OpenSCAD is a CAD program that’s really more like a programming language than anything else. For those who are not familiar with it, [Brian Benchoff] walked through how to make a simple object in OpenSCAD, and [Elliot] has sung the praises of a few advanced functions. Now that this project makes DIY encoders easier, perhaps they could be used to add intuitive new controls to OpenSCAD itself.

35 thoughts on “OpenSCAD handles the Math in 3D Printed Holder for Magnetic Spheres

      1. I too thought that some retaining mechanism might become necessary, but I decided to try without first.

        And I was nicely surprised to find out that the magnetic field is strong enough to keep the spheres tight in place even on bumpy roads, downhill, at moderate speeds.

        The fact that the spheres touch one another (the holes are smaller that half a sphere) contributes to that.

        The sensor is going to be used at low speed anyways so for the final project so this is not a big concern and this solution it’s more then good enough.

    1. The main merit of this approach is that it is incredibly low cost.

      I agree it’s not a great technical hack, I documented it on my blog as a curiosity because I had never used OpenSCAD before, and it’s a nice example of use.

      FWIW I didn’t submit it to hackaday tip-line myself, others found it interesting enough to publish it.

      1. This is _exactly_ the sort of thing that’s trivial with OpenSCAD, but requires some real thinking when done with other modelling tools. Yeah, it’s a simple example, but sometimes the simple examples are clearest.

        And we think the bare-balls sensor element is cute. And if it turned out not to be sufficient, [ao2] could pretty quickly whip up a thin retaining ring to hold them in place.

        Meh. Haters.

  1. I don’t get why hd would need that many magnets? Depending on the counter used in the speedo or odometer there is a minimum speed and a maximum speed that can be detected with a certain number of magnets.

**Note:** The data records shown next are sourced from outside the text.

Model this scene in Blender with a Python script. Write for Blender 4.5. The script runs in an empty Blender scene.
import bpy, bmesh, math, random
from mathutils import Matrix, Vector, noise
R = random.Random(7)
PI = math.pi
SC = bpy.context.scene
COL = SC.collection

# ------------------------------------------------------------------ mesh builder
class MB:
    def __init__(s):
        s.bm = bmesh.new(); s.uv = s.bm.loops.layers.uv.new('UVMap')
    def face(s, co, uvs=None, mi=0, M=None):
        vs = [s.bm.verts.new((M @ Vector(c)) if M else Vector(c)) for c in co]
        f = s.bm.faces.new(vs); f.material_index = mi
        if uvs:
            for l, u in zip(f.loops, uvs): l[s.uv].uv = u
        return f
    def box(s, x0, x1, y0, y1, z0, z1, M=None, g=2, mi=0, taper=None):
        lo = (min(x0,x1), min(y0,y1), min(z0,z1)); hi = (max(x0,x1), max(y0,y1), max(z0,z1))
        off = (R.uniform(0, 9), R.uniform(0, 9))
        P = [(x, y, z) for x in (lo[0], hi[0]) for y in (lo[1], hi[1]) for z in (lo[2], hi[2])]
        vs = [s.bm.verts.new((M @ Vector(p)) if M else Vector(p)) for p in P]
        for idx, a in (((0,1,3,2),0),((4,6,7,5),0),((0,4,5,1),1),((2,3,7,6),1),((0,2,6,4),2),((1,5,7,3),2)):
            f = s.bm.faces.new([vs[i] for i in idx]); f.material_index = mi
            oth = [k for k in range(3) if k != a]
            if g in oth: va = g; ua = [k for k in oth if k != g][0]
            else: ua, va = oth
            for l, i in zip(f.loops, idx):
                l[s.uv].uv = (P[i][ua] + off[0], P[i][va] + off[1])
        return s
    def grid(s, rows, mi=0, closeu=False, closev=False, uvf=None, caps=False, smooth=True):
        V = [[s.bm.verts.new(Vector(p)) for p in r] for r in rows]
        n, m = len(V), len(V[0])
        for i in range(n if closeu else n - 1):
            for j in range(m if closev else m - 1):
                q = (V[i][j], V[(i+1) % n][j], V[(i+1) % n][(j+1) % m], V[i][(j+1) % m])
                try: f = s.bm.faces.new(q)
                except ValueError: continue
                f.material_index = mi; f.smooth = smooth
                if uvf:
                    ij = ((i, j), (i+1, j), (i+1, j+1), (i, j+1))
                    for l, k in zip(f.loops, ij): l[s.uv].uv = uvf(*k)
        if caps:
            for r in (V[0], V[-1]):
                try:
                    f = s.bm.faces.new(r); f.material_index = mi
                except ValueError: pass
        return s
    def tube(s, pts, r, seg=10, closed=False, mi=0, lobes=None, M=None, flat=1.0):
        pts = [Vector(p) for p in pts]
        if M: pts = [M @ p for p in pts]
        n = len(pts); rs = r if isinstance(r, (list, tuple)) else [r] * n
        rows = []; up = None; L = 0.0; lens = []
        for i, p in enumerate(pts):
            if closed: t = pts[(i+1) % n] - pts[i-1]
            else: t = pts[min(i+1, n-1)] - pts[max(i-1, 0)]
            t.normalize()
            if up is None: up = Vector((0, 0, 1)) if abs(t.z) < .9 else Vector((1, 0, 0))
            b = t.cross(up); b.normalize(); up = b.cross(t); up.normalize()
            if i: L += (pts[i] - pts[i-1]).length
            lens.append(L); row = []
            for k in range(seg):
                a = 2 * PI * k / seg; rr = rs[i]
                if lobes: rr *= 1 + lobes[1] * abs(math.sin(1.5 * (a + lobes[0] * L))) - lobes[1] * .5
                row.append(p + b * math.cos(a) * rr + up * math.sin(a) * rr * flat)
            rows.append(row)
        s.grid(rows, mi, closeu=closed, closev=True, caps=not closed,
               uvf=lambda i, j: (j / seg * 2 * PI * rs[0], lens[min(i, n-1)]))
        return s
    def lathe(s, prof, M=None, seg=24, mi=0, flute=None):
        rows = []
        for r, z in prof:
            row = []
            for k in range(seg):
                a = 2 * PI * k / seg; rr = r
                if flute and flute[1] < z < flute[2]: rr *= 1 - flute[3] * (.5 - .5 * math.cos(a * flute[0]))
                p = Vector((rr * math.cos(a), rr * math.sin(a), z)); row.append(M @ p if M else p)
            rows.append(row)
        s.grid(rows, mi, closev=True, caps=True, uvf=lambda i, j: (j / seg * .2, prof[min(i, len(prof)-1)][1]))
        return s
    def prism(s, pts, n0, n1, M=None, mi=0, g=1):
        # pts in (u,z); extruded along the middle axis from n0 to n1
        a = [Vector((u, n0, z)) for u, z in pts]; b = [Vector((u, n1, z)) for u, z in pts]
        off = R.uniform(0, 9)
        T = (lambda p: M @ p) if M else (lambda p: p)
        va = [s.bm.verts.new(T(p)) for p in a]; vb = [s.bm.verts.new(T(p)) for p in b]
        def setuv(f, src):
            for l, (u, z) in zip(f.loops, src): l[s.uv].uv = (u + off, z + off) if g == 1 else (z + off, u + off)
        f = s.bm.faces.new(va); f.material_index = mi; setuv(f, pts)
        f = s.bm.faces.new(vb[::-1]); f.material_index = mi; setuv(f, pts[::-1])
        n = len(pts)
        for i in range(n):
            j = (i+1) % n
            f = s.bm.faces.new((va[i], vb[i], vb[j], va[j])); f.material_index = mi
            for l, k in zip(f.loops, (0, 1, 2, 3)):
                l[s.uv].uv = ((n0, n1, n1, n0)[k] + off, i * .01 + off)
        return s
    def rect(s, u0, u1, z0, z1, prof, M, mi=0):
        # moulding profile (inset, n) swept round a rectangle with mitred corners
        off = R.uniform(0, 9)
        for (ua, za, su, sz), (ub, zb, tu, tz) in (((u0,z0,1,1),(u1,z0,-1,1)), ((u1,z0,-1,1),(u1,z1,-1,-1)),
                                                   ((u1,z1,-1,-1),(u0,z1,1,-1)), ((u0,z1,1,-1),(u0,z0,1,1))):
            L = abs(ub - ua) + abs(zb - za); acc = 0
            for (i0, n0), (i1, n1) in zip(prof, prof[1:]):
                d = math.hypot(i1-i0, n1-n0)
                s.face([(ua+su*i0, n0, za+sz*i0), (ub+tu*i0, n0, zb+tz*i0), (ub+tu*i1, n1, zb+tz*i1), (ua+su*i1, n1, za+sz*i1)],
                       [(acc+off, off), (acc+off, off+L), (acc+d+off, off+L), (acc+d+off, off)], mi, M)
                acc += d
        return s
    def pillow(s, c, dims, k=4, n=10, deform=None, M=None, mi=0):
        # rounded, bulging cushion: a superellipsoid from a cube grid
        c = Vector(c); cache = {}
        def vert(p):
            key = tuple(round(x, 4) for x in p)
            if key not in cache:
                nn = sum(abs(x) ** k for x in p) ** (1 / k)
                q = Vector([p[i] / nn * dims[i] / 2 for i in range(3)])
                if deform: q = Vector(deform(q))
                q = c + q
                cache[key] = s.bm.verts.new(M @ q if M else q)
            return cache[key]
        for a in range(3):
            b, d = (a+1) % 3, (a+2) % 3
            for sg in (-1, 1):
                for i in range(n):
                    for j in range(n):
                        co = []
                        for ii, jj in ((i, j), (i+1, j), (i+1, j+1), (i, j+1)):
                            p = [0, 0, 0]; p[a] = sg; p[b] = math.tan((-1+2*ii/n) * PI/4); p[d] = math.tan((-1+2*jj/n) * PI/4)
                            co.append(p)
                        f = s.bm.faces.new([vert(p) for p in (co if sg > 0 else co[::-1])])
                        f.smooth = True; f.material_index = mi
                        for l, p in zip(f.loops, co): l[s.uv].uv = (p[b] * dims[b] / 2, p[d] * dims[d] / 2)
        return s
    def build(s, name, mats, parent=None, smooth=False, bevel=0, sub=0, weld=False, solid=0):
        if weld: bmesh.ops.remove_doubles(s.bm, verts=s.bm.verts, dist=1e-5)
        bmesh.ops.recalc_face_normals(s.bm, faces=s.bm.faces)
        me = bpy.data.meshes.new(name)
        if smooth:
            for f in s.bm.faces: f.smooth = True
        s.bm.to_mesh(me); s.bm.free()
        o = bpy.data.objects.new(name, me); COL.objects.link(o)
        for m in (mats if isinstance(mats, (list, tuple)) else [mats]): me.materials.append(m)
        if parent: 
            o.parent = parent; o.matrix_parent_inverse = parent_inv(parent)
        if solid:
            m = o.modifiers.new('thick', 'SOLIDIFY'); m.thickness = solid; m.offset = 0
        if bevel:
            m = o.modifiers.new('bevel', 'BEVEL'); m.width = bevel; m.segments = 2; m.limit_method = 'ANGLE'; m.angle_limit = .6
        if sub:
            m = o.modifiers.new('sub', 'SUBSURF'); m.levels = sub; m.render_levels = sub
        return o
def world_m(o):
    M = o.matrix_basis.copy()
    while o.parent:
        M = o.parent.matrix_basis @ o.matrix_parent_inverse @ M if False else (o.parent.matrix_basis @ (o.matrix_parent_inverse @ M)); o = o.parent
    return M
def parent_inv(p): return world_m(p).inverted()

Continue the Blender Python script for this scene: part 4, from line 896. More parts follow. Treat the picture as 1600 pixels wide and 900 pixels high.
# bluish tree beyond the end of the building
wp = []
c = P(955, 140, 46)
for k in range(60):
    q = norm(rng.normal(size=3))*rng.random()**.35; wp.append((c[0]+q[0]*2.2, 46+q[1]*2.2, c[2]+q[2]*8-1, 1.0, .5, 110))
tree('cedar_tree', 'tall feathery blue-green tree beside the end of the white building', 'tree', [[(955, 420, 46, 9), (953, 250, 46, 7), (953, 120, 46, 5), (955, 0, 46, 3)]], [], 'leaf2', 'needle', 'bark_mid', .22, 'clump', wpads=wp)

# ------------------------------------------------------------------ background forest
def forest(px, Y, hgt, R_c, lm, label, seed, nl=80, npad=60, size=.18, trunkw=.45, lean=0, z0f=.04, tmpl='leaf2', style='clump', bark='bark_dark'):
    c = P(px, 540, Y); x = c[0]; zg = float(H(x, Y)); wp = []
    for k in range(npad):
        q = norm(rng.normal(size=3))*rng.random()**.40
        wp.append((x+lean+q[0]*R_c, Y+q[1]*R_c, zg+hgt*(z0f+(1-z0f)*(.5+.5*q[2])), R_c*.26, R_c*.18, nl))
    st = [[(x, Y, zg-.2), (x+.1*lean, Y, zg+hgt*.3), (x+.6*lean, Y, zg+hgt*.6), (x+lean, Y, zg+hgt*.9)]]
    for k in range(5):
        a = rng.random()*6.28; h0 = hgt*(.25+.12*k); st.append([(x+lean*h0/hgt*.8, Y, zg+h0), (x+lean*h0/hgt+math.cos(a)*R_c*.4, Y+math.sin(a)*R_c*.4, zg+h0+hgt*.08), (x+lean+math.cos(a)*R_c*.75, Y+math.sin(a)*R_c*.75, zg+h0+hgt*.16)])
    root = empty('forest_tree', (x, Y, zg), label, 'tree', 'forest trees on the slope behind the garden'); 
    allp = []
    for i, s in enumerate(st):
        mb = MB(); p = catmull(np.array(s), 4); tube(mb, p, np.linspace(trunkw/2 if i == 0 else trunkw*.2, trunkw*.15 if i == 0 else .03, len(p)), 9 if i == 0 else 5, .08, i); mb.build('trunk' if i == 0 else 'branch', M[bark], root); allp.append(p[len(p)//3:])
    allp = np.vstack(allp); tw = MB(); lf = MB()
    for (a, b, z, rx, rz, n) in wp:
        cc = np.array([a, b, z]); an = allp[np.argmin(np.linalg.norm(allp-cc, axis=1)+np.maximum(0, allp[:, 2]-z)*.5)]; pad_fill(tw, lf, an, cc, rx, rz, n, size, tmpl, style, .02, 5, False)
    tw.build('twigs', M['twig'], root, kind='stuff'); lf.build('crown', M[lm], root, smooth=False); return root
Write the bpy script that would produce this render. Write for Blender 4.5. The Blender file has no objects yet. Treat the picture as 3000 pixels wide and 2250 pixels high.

Having 50+ magnets gives him very high resolution like 0.01 MPH but a very low top speed unless he wants to use a 24 bit counter or similar.

    1. I would think leaving one magnet out (empty space) would provide an indexing reference such as wheel position.
      Not important for a bicycle wheel, but a lot of current engine rpm sensors provide an index on the crankshaft to help calculate crankshaft position.

    2. Keep in mind that I wanted to reuse as much as possible stuff that I already had, and the spheres I had were 5mm in diameter.

      To have something I could mount easily on the spokes I was constrained by a minimum radius which result in a lower bound on the number of spheres (more than strictly necessary maybe). This is acceptable because the sensor is targeted for low speeds.

  2. when working on projects, always look for solutions that could be easily adaptable to your solution (like crank trigger wheels):

    https://www.diyautotune.com/shop/sensors-data-logging/trigger-wheels/

    This is something that has been solved many times over, also given its use case it would be better to use a tried and tested solution that works in dirty environments. I get that this may be made from things lying around, but it would be just as easy to find a sheet of ferromagnetic material to cut out a toothed wheel and use an automotive grade sensor. This would remove the failure mode of the magnets becoming dislodged through vibrations from riding the bike.

    1. For a project when I was in college, we cut the teeth into the outer diameter of the brake rotor to measure wheel speed. It greatly simplified packaging, reduced the number of additional components to add, and the brake caliper made a great place to attach the hall effect sensor and keep it in position/alignment.

        1. I wonder if you couldn’t use an inductive sensor (a magnet to go with that Hall sensor, or even just a magnet and a coil) and detect the bike’s spokes directly — no added parts.

          But that makes me wonder why no bike computers do the same, and why they instead always clip a magnet onto the spokes, which suggests that maybe there’s more to the problem than meets the eye. My guess is that the spacing required is too tight.

          https://www.electronicproducts.com/Electromechanical_Components/Hall_vs_VR_Which_speed_sensor_is_wrong_for_you.aspx
          https://www.instructables.com/id/Magnetic-speed-sensor/

          1. I guess it is because a hall sensor needs active power to work. The classic designs use a magnet and reed switch which has practically zero power. You also want your computer not to drain the battery while it is idle, right?

    2. Of course I agree that there are more robust solutions, here I wanted to explore something new while keeping the cost as low as possible. As you guessed I already had the spheres and the hall effect sensors available.

  3. I would say almost any 3D-modelling program would handle that design challenge easily (and most likely even more easy than OpenSCAD). Heck, I think you could even do that quite easily in Freecad (without using the OpenSCAD plugin, of course).

  4. A simpler option could be to use a stationary magnet and hall effect sensor, mounted on the bike frame adjacent to the spokes. The spokes passing in front of a magnet might then induce a change the hall effect sensor could pick up.

    1. I suggested pretty much exactly this in a forum a few days back for reading the teeth on the drive wheel of a PNP tape feeder, but as a differential signal between two hall sensors read in analog mode to get sub-tooth resolution.
      Pretty much everything of substance I’ve built in the last few years has at least one thing which was made in OpenSCAD in it. Proper human readable version control, for hardware. Gotta love it.
      Speaking of which, my current project was entirely done in it: https://hackaday.io/project/45404/log/151983

    2. Are the spokes wide enough to cause a change which can be measured reliably? It would be interesting to measure indeed.

      Using the spokes for direction would be a little more convoluted tho as the two hall effect sensors would have to be mounted distant from each other, or at least at an angle if mounted near to the hub.

  5. That’s a seriously high-resolution encoder. What’s it for? A spoke pov display maybe? Ultra-accurate low-rpm speedometer? The hall effect sensor in my motorcycle’s ignition system is a lot simpler. Just wondering what’s in store!

  6. You have a ready rotating magnetic field. It remains to install one or more fixed coils and you will have an energy generator to power the electrical system of the bike. And the magnets are filled with epoxy to protect them from dirt. It really will be cool!

  7. Ah, I didn’t know there were 3mm spheres, good to know.
    However this design was inspired from what I already had: a Tetramag toy.
    If I were to design something from scratch I could even use 1mm magnetic cylinders and keep them in place with glue on the 3D-printed part.